Sports Nut

Ashe Heap

The dump that’s hosting the U.S. Open.

Tennis through the wrong end of the telescope

When tennis’s U.S. Open begins Monday, television viewers will be treated to endless aerial shots of Arthur Ashe Stadium, the much-heralded behemoth towering over the National Tennis Center in Queens, N.Y. Broadcasters will murmur appreciatively about the court, as they have since it opened in 1997. The New York Times’ architecture critic Herbert Muschamp has called it a “gem.”

It’s not a gem. Arthur Ashe Stadium is a disaster, possibly the worst sports venue in America. Some stadiums are unfriendly to fans. Some are disliked by players. And some come across poorly on television. Arthur Ashe Stadium accomplishes all three at once.

The sheer size of Ashe makes it a miserable place to watch tennis. With a capacity of 23,157, it’s the biggest tennis stadium in the world. But that just means it has more bad seats than any other arena. While the best tennis venues provide a sense of intimacy, Ashe’s double-decker stack of luxury boxes, located immediately above the courtside seats, pushes everyone else higher, making fans in the upper deck feel as if they’re watching tennis through the wrong end of a telescope.

Just how bad is it? Fans in the depressingly designated Row Z at the very top of Ashe, peering at a court a fraction of the size of a baseball diamond, sit 120 feet in the air, higher even than their counterparts at neighboring Shea Stadium. Meanwhile, Wimbledon’s Centre Court packs just over 13,000 fans into an arena scarcely higher than the luxury-box level at Ashe.

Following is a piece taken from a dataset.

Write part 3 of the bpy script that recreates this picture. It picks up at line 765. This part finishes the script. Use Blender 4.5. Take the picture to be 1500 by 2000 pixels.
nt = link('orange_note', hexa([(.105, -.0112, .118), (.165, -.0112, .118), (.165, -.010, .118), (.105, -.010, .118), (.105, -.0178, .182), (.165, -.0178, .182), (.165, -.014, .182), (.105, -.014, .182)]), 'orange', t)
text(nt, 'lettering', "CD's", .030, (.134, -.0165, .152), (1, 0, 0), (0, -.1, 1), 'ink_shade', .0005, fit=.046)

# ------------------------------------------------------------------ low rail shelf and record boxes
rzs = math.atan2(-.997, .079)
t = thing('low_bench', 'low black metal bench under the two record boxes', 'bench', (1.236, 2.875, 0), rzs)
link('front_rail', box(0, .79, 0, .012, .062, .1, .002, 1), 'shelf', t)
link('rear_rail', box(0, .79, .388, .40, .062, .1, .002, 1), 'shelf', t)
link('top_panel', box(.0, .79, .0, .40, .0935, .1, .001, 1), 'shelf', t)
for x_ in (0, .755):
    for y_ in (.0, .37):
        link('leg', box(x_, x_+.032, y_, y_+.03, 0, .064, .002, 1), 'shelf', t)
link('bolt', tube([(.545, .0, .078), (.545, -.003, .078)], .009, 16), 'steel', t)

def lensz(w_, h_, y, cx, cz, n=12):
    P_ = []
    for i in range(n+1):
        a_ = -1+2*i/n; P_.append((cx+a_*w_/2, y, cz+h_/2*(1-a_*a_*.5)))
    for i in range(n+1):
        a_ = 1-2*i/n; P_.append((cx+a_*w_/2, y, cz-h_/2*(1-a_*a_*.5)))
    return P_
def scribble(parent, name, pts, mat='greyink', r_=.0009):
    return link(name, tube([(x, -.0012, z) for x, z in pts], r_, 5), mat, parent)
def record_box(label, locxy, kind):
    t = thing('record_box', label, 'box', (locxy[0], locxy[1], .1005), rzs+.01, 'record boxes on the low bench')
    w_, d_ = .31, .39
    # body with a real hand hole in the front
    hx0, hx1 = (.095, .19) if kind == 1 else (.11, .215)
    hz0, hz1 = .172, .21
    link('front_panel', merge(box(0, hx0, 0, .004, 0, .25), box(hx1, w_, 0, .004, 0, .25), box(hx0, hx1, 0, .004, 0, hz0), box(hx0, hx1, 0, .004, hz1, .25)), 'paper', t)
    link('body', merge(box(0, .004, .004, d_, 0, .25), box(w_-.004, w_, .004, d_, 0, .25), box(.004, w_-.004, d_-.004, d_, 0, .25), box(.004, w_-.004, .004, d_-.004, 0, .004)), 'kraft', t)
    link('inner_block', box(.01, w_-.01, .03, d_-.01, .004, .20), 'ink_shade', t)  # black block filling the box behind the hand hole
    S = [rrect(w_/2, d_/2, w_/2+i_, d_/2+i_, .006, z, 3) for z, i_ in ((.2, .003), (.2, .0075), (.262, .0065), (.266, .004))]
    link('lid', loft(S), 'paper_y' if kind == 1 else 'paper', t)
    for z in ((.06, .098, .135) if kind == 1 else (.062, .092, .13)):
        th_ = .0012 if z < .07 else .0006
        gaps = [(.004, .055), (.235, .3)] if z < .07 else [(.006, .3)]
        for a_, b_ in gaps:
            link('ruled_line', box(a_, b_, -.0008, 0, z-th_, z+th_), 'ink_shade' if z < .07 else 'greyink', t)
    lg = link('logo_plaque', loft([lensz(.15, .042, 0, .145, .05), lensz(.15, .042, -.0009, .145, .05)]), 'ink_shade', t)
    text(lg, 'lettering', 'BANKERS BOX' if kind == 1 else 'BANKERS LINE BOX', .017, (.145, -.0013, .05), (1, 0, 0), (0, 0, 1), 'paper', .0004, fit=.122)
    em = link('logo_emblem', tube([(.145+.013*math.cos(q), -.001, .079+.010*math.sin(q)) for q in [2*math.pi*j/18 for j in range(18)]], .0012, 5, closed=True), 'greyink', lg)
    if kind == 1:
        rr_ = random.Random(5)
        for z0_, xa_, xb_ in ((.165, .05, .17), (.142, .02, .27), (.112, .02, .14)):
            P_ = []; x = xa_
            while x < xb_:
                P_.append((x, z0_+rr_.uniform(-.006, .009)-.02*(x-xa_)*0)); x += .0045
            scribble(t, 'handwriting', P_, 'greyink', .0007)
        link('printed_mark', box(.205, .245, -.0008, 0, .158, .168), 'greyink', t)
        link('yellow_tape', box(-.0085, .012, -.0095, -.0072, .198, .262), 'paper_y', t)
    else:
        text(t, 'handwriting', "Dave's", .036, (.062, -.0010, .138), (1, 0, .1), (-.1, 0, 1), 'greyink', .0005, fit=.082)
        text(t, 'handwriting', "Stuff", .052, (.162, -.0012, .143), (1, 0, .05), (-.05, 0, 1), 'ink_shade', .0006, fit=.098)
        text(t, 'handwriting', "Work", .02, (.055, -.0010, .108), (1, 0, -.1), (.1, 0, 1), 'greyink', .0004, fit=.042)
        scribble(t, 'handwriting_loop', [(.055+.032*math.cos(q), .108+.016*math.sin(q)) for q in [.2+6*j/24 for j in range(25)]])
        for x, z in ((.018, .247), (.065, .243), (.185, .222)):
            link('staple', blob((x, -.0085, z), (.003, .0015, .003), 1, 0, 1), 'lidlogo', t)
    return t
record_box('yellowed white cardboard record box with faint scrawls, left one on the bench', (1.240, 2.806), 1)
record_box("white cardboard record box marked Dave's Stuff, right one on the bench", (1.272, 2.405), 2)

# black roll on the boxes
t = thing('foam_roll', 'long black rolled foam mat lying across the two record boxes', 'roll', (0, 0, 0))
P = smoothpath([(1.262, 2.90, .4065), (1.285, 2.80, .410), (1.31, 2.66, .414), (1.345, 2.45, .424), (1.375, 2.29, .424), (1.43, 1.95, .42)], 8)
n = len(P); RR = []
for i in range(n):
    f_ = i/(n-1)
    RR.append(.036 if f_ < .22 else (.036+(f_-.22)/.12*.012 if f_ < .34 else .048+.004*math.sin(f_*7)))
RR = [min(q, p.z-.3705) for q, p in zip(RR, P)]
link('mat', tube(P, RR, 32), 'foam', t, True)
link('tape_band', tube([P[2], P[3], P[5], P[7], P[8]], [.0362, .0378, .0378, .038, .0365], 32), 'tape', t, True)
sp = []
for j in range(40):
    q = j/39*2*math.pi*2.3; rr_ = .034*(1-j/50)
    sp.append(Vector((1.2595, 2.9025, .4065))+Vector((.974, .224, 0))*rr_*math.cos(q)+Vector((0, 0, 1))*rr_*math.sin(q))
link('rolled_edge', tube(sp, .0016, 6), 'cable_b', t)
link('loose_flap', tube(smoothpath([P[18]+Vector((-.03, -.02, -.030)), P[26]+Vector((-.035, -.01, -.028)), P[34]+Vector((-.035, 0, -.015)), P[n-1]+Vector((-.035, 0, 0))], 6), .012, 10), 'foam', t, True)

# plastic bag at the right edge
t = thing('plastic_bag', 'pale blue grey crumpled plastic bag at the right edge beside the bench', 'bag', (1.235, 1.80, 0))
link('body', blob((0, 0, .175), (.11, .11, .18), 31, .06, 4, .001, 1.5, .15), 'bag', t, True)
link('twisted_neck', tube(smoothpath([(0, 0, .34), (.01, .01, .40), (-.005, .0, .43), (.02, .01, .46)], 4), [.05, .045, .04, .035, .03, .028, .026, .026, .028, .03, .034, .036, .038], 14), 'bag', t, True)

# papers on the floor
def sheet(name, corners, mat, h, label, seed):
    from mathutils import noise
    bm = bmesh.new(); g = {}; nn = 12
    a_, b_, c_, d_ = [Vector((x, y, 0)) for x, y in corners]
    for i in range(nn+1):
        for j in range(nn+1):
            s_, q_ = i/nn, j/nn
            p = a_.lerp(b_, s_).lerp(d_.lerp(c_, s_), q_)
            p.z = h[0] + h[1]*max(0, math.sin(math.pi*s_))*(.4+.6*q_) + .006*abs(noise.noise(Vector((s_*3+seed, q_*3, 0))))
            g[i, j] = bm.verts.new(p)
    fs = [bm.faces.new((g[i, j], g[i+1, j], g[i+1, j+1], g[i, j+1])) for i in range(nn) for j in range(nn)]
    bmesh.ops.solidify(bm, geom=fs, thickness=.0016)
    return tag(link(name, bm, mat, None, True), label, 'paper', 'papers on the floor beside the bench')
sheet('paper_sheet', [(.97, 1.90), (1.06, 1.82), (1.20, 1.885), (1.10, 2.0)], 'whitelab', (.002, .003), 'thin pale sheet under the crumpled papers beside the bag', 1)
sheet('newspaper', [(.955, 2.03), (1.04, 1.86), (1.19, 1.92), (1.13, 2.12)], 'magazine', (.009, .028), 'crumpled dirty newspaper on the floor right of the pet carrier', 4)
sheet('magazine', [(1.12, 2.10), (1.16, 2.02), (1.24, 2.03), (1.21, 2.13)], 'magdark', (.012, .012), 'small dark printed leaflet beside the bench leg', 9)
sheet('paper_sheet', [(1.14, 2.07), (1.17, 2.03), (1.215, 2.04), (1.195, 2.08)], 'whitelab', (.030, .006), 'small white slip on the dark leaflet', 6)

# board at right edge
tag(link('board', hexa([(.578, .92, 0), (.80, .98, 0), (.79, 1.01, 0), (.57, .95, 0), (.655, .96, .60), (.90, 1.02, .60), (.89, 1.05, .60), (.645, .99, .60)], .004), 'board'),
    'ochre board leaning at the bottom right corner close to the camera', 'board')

Absurdly, a U.S. Tennis Association fact sheet claims that “individual seating, increased restrooms and increased concession stands are among the most visible differences between Arthur Ashe Stadium and its predecessor, Louis Armstrong Stadium.” Here’s one more: The old, unloved Armstrong stadium—the biggest in tennis prior to Ashe—only rose to the point where Ashe’s upper deck begins. That means at least half the spectators in Ashe now sit higher than the worst nosebleed seat the Open had to offer five years ago.

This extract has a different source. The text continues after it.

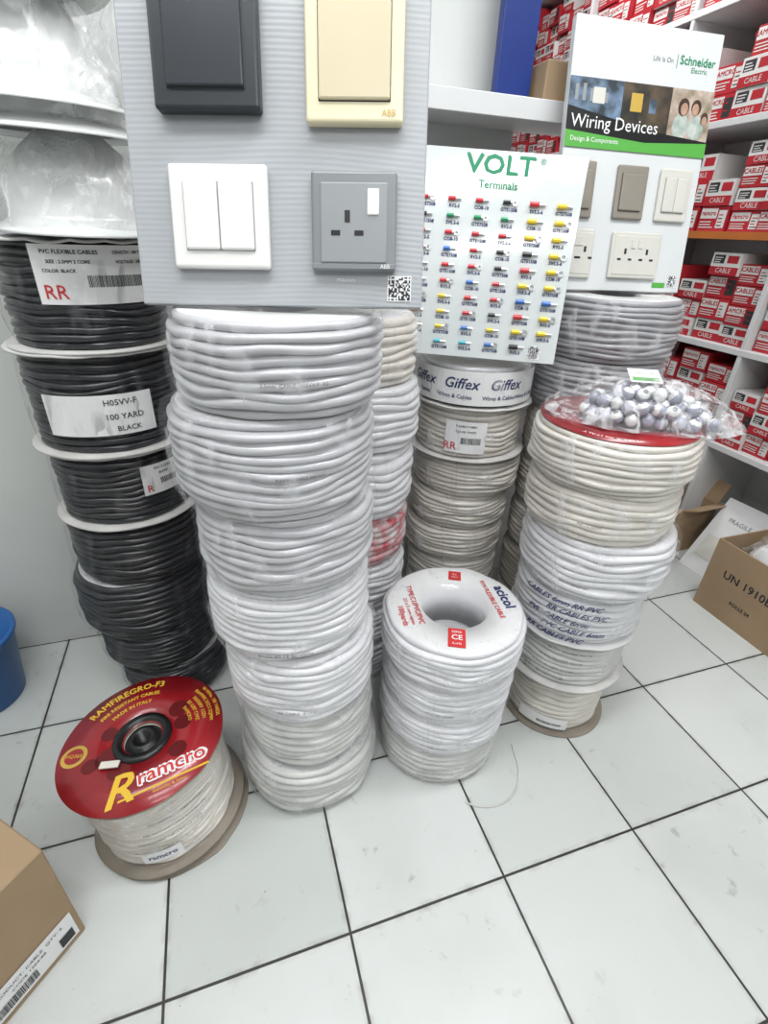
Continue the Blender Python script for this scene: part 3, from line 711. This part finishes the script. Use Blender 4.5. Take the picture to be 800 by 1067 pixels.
swall('wall_far', -2.6, 5.1, .45, 5.1, 3.1, 'wall')
swall('wall_left', -4.2, -2.0, -4.2, 2.2, 3.1, 'wall')

# ------------------------------------------------------------------ lights
def lamp(x, y, rz, e, L=1.25, wd_=.28):
    mb = MB('ceiling_light'); mb.box(ident, 0, 0, .04, (L, .30, .05), 'fix', .004, 1)
    for s_ in (-.07, .07): rod(mb, lambda u, v, w: Vector((u, v+s_, w)), 0, 0, L*.94, .014, 'tube', -.01)
    o = mb.build((x, y, 3.03), rz)
    l = bpy.data.lights.new('lamp', 'AREA'); l.shape = 'RECTANGLE'; l.size = L; l.size_y = wd_; l.energy = e; l.color = (.975, .99, 1)
    lo = bpy.data.objects.new('lamp_tube', l); scene.collection.objects.link(lo); lo.parent = o; lo.location = (0, 0, -.03)
lamp(-.3, .3, radians(19), 24); lamp(.9, .9, radians(19), 29); lamp(.2, -1.1, radians(19), 20); lamp(-1.5, .2, radians(19), 12); lamp(.75, 3.1, radians(109), 26); lamp(1.5, -.6, radians(19), 18)
lamp(.95, -2.05, radians(19), 14, 1.5, .14)
w = bpy.data.worlds.new('world'); scene.world = w; w.use_nodes = True
w.node_tree.nodes['Background'].inputs[0].default_value = (.92, .96, 1, 1); w.node_tree.nodes['Background'].inputs[1].default_value = .28
scene.view_settings.view_transform = 'Standard'; scene.view_settings.exposure = 0

# ------------------------------------------------------------------ camera
p = radians(29.5); rl = radians(2.5)
F = Vector((0, cos(p), -sin(p))); X = Vector((1, 0, 0)); U = Vector((0, sin(p), cos(p)))
R_ = X*cos(rl)+U*sin(rl); U_ = -X*sin(rl)+U*cos(rl)
cam = bpy.data.cameras.new('camera'); co = bpy.data.objects.new('camera', cam); scene.collection.objects.link(co)
co.matrix_world = Matrix(((R_.x, U_.x, -F.x, 0), (R_.y, U_.y, -F.y, 0), (R_.z, U_.z, -F.z, H), (0, 0, 0, 1)))
cam.sensor_fit = 'VERTICAL'; cam.sensor_height = 24; cam.lens = 24*520/1067; cam.clip_start = .02
scene.camera = co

Worse, because the upper deck is so far from the action, Open apparatchiks allow fans in Ashe to leave their seats and move around during play. As a result, spectators in the upper deck generally glimpse Pete Sampras or Venus Williams only when they’re not staring at sunburned, hot-dog-toting fans trying to find their seats. Upper-deck denizens, incidentally, tend to be rank-and-file USTA members, season-ticket holders, or other tennis enthusiasts (like myself) who go to the U.S. Open every year and should be spreading the good word about the sport. But many have come to loathe its principal U.S. venue. Some now spend their time entirely on the outer courts.

If Ashe were packed to the rafters, then maybe you could justify the USTA’s decision to build this monstrosity. But even on the U.S. Open’s final weekend, when the stadium is routinely announced as being sold out and no important matches are being played on the outer courts, Ashe is rarely filled with fans. No-shows may be a fact of life in sports, but to have them so consistently at the climax of America’s premier tennis event says a lot about its principal venue.

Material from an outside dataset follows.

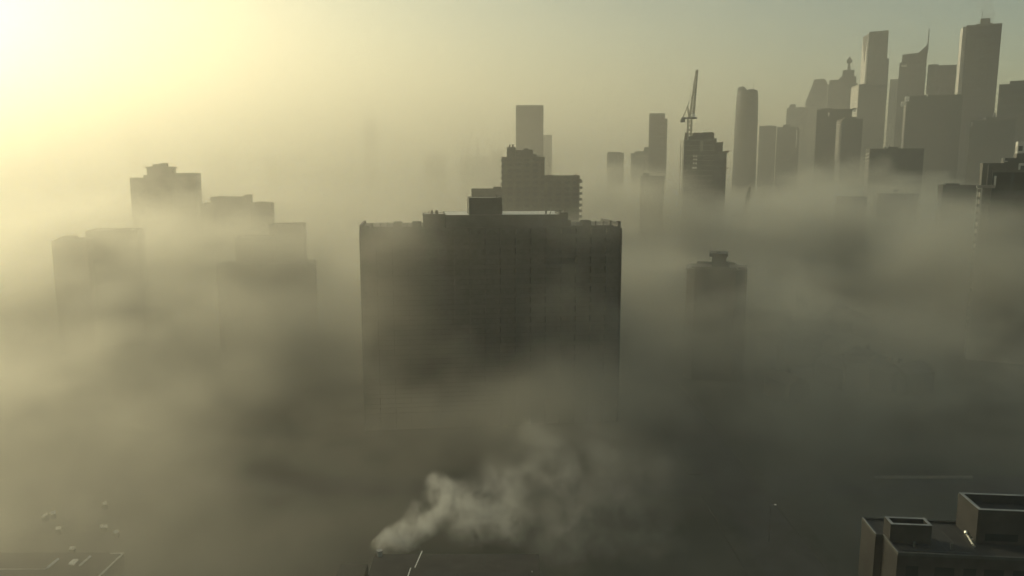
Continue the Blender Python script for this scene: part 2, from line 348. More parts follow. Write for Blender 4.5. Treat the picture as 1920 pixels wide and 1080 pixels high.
def lattice(m, a, b, w, n, r=.09, w2=None):
    a, b = Vector(a), Vector(b); d = (b - a).normalized(); u = d.cross(Vector((0, 1, 0)))
    u = Vector((1, 0, 0)) if u.length < .1 else u.normalized(); v = d.cross(u).normalized()
    w2 = w if w2 is None else w2
    P = lambda i, t: a + (b - a) * t + (u * (1 if i in (0, 3) else -1) + v * (1 if i < 2 else -1)) * ((w + (w2 - w) * t) / 2)
    for i in range(4): m.bar(P(i, 0), P(i, 1), r)
    for k in range(n):
        for i in range(4): m.bar(P(i, k / n), P((i + 1) % 4, (k + 1) / n), r * .7)
    return m
def crane(label, px, py0, py1, jibtip, Y, aft, mast_w=2.2, group=None, zbase=None, jib_w=1.9, r=.12):
    c0 = at(px, py1, Y); zb = Z(px, py0, Y) if zbase is None else zbase
    o = thing('tower_crane', label, 'crane', (c0.x, c0.y, zb), 0, group)
    h = c0.z - zb; jt = at(*jibtip, Y) - Vector((c0.x, c0.y, zb))
    lattice(MB(), (0, 0, 0), (0, 0, h), mast_w, max(4, int(h / 2.5)), r).build('mast', M['cream'], o)
    MB().box(-5.2, 4.2, -1.2, 1.2, h, h + .9).build('slewing_platform', M['rail'], o)
    MB().box(-5.6, -3.2, -1.4, 1.4, h - 2.0, h - .02).build('counterweight', M['dark_concrete'], o)
    MB().box(.8, 2.6, -2.6, -1.25, h + .95, h + 3.0).build('cab', M['white'], o, bevel=.1)
    f = MB(); ft = at(*aft, Y) - Vector((c0.x, c0.y, zb))
    f.bar((-.6, -.7, h + .9), ft, r * 1.3); f.bar((-.6, .7, h + .9), ft, r * 1.3); f.bar((-4.2, 0, h + .9), ft, r); f.build('a_frame', M['cream'], o)
    f = MB(); lattice(f, (1.0, 0, h + 1), jt - (jt - Vector((1, 0, h + 1))) * .0, jib_w, 18, r, jib_w * .35)
    f.build('jib', M['cream'], o)
    f = MB(); f.bar(ft, jt, .05); f.bar(ft, Vector((1, 0, h + 1)).lerp(jt, .55), .05); f.build('stay_rope', M['rail'], o)
    return o
crane('luffing tower crane with a steep lattice jib on top of the unfinished concrete tower', 1293.5, 262, 223, (1307, 131), 486, (1289.5, 198), r=.22, jib_w=2.4)
crane('small luffing crane barely visible in the bright haze left of the far tower', 876, 296, 280, (888, 238), 1410, (870, 268), r=.3, mast_w=3.4)
crane('dim crane jib sticking out of the fog below the unfinished tower', 1394, 470, 402, (1406, 350), 440, (1391, 392), zbase=0, r=.16)
o = MB().lathe(0, 0, [(1.9, 0), (1.7, 18), (1.2, 21)], 10).build('chimney_stack', M['plaster'])
p = at(895.5, 294, 1410); o.location = (p.x, p.y, p.z); tag(o, 'thin dark mast on the wide block in bright haze beside the small crane', 'mast')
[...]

It’s not just fans who feel alienated by Arthur Ashe Stadium. Players dislike the place, too. Some have said the court surface is the slowest at the whole tennis center. Many more hate the wind that whips through the large players’ entrance at the stadium’s north end. Lleyton Hewitt, last year’s men’s champion, compared Ashe unfavorably to provincial Australian courts after winning a match in 2000, saying, “It was a nightmare out there, the toughest conditions I’ve ever played in. … It felt like a hurricane was behind me at one end.”

Then there’s the dulling effect Arthur Ashe Stadium has on televised matches. While the typically roaring, buzzing crowds at Wimbledon or the French Open build the drama of a good match for those watching at home, Ashe’s vastness and inevitable vacant seats—especially in the corporate-junket territory close to the court—diminish crowd noise and make even taut, hard-fought contests seem less intense. A casual TV viewer, looking at the crowd surge behind a golfer on the 18th hole of a major, must think the fans can’t get enough of the sport. The same fan watching the U.S. Open’s Super Saturday might believe it’s not worth attending the final of a major tennis tournament. In the long run, it’s not an impression tennis can afford to give.